++++ Material to process ++++

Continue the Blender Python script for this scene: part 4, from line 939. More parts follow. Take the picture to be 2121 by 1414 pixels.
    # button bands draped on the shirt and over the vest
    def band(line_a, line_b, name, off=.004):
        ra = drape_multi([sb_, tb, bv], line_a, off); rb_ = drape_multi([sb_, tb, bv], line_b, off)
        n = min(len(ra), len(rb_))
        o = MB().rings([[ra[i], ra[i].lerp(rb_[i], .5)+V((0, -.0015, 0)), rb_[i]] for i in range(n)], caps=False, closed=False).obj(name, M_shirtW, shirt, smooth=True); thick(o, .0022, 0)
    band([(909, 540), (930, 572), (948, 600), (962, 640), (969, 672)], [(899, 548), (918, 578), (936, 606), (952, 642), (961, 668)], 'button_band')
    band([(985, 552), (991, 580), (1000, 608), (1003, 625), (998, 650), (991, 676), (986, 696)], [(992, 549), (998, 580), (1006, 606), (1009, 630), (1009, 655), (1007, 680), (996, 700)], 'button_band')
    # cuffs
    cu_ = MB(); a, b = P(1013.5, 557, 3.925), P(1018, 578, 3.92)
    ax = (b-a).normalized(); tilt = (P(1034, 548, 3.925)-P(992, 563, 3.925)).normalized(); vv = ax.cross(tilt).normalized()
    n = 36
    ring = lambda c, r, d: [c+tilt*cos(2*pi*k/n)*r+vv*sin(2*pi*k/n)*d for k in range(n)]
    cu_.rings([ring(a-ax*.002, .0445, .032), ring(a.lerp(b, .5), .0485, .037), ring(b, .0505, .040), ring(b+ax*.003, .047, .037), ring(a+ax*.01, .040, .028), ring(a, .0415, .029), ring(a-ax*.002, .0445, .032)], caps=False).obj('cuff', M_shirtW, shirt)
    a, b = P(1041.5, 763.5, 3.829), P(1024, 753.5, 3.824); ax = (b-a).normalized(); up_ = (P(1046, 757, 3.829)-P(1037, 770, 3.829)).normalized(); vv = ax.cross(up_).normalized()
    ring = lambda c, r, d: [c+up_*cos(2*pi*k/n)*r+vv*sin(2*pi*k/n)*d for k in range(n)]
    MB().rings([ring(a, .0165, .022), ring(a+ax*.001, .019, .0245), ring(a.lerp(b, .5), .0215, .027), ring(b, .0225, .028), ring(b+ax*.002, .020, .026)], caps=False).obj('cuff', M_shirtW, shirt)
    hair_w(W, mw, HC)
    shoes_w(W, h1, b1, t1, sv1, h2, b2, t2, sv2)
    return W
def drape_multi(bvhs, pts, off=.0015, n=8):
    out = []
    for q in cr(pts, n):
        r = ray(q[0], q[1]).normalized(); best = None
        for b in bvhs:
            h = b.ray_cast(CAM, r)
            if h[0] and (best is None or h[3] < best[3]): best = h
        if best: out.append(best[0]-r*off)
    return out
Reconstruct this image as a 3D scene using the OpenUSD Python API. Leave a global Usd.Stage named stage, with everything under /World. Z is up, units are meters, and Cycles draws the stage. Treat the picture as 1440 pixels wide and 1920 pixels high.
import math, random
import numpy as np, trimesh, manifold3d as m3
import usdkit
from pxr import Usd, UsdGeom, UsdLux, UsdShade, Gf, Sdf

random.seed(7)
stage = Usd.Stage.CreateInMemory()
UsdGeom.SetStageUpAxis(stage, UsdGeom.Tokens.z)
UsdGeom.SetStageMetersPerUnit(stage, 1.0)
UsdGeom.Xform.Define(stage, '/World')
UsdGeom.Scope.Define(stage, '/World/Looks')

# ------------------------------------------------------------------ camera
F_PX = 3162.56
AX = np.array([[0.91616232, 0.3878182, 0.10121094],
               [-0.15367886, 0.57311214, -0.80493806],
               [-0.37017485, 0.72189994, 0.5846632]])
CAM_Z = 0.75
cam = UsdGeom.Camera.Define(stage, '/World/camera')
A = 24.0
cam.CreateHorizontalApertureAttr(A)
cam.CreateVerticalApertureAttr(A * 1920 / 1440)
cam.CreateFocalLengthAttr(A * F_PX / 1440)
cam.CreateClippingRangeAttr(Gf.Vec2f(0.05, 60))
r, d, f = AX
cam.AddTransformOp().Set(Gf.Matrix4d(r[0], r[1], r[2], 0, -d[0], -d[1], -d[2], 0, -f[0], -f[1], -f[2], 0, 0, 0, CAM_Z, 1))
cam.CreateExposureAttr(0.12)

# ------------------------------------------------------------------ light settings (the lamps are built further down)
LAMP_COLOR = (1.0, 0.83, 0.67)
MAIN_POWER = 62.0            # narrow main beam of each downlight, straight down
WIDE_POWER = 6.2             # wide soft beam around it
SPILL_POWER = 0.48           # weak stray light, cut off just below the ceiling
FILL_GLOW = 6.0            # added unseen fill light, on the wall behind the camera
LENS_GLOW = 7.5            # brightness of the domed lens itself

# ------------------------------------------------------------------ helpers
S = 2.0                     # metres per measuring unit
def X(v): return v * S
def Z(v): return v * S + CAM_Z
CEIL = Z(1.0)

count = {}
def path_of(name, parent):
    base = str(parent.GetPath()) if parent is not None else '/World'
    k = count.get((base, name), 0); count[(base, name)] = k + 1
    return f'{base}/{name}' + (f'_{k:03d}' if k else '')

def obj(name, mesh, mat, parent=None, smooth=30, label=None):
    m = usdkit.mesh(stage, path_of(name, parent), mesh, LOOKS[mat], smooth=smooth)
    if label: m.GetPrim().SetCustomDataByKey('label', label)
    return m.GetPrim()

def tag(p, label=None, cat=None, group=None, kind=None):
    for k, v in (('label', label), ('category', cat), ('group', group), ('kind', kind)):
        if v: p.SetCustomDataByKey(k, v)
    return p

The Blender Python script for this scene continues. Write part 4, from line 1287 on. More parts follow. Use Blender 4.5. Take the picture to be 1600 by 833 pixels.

++++

### Request
Go through the records and print each one exactly.

### Task answer
Continue the Blender Python script for this scene: part 4, from line 939. More parts follow. Take the picture to be 2121 by 1414 pixels.
    # button bands draped on the shirt and over the vest
    def band(line_a, line_b, name, off=.004):
        ra = drape_multi([sb_, tb, bv], line_a, off); rb_ = drape_multi([sb_, tb, bv], line_b, off)
        n = min(len(ra), len(rb_))
        o = MB().rings([[ra[i], ra[i].lerp(rb_[i], .5)+V((0, -.0015, 0)), rb_[i]] for i in range(n)], caps=False, closed=False).obj(name, M_shirtW, shirt, smooth=True); thick(o, .0022, 0)
    band([(909, 540), (930, 572), (948, 600), (962, 640), (969, 672)], [(899, 548), (918, 578), (936, 606), (952, 642), (961, 668)], 'button_band')
    band([(985, 552), (991, 580), (1000, 608), (1003, 625), (998, 650), (991, 676), (986, 696)], [(992, 549), (998, 580), (1006, 606), (1009, 630), (1009, 655), (1007, 680), (996, 700)], 'button_band')
    # cuffs
    cu_ = MB(); a, b = P(1013.5, 557, 3.925), P(1018, 578, 3.92)
    ax = (b-a).normalized(); tilt = (P(1034, 548, 3.925)-P(992, 563, 3.925)).normalized(); vv = ax.cross(tilt).normalized()
    n = 36
    ring = lambda c, r, d: [c+tilt*cos(2*pi*k/n)*r+vv*sin(2*pi*k/n)*d for k in range(n)]
    cu_.rings([ring(a-ax*.002, .0445, .032), ring(a.lerp(b, .5), .0485, .037), ring(b, .0505, .040), ring(b+ax*.003, .047, .037), ring(a+ax*.01, .040, .028), ring(a, .0415, .029), ring(a-ax*.002, .0445, .032)], caps=False).obj('cuff', M_shirtW, shirt)
    a, b = P(1041.5, 763.5, 3.829), P(1024, 753.5, 3.824); ax = (b-a).normalized(); up_ = (P(1046, 757, 3.829)-P(1037, 770, 3.829)).normalized(); vv = ax.cross(up_).normalized()
    ring = lambda c, r, d: [c+up_*cos(2*pi*k/n)*r+vv*sin(2*pi*k/n)*d for k in range(n)]
    MB().rings([ring(a, .0165, .022), ring(a+ax*.001, .019, .0245), ring(a.lerp(b, .5), .0215, .027), ring(b, .0225, .028), ring(b+ax*.002, .020, .026)], caps=False).obj('cuff', M_shirtW, shirt)
    hair_w(W, mw, HC)
    shoes_w(W, h1, b1, t1, sv1, h2, b2, t2, sv2)
    return W
def drape_multi(bvhs, pts, off=.0015, n=8):
    out = []
    for q in cr(pts, n):
        r = ray(q[0], q[1]).normalized(); best = None
        for b in bvhs:
            h = b.ray_cast(CAM, r)
            if h[0] and (best is None or h[3] < best[3]): best = h
        if best: out.append(best[0]-r*off)
    return out
Reconstruct this image as a 3D scene using the OpenUSD Python API. Leave a global Usd.Stage named stage, with everything under /World. Z is up, units are meters, and Cycles draws the stage. Treat the picture as 1440 pixels wide and 1920 pixels high.
import math, random
import numpy as np, trimesh, manifold3d as m3
import usdkit
from pxr import Usd, UsdGeom, UsdLux, UsdShade, Gf, Sdf

random.seed(7)
stage = Usd.Stage.CreateInMemory()
UsdGeom.SetStageUpAxis(stage, UsdGeom.Tokens.z)
UsdGeom.SetStageMetersPerUnit(stage, 1.0)
UsdGeom.Xform.Define(stage, '/World')
UsdGeom.Scope.Define(stage, '/World/Looks')

# ------------------------------------------------------------------ camera
F_PX = 3162.56
AX = np.array([[0.91616232, 0.3878182, 0.10121094],
               [-0.15367886, 0.57311214, -0.80493806],
               [-0.37017485, 0.72189994, 0.5846632]])
CAM_Z = 0.75
cam = UsdGeom.Camera.Define(stage, '/World/camera')
A = 24.0
cam.CreateHorizontalApertureAttr(A)
cam.CreateVerticalApertureAttr(A * 1920 / 1440)
cam.CreateFocalLengthAttr(A * F_PX / 1440)
cam.CreateClippingRangeAttr(Gf.Vec2f(0.05, 60))
r, d, f = AX
cam.AddTransformOp().Set(Gf.Matrix4d(r[0], r[1], r[2], 0, -d[0], -d[1], -d[2], 0, -f[0], -f[1], -f[2], 0, 0, 0, CAM_Z, 1))
cam.CreateExposureAttr(0.12)

# ------------------------------------------------------------------ light settings (the lamps are built further down)
LAMP_COLOR = (1.0, 0.83, 0.67)
MAIN_POWER = 62.0            # narrow main beam of each downlight, straight down
WIDE_POWER = 6.2             # wide soft beam around it
SPILL_POWER = 0.48           # weak stray light, cut off just below the ceiling
FILL_GLOW = 6.0            # added unseen fill light, on the wall behind the camera
LENS_GLOW = 7.5            # brightness of the domed lens itself

# ------------------------------------------------------------------ helpers
S = 2.0                     # metres per measuring unit
def X(v): return v * S
def Z(v): return v * S + CAM_Z
CEIL = Z(1.0)

count = {}
def path_of(name, parent):
    base = str(parent.GetPath()) if parent is not None else '/World'
    k = count.get((base, name), 0); count[(base, name)] = k + 1
    return f'{base}/{name}' + (f'_{k:03d}' if k else '')

def obj(name, mesh, mat, parent=None, smooth=30, label=None):
    m = usdkit.mesh(stage, path_of(name, parent), mesh, LOOKS[mat], smooth=smooth)
    if label: m.GetPrim().SetCustomDataByKey('label', label)
    return m.GetPrim()

def tag(p, label=None, cat=None, group=None, kind=None):
    for k, v in (('label', label), ('category', cat), ('group', group), ('kind', kind)):
        if v: p.SetCustomDataByKey(k, v)
    return p

The Blender Python script for this scene continues. Write part 4, from line 1287 on. More parts follow. Use Blender 4.5. Take the picture to be 1600 by 833 pixels.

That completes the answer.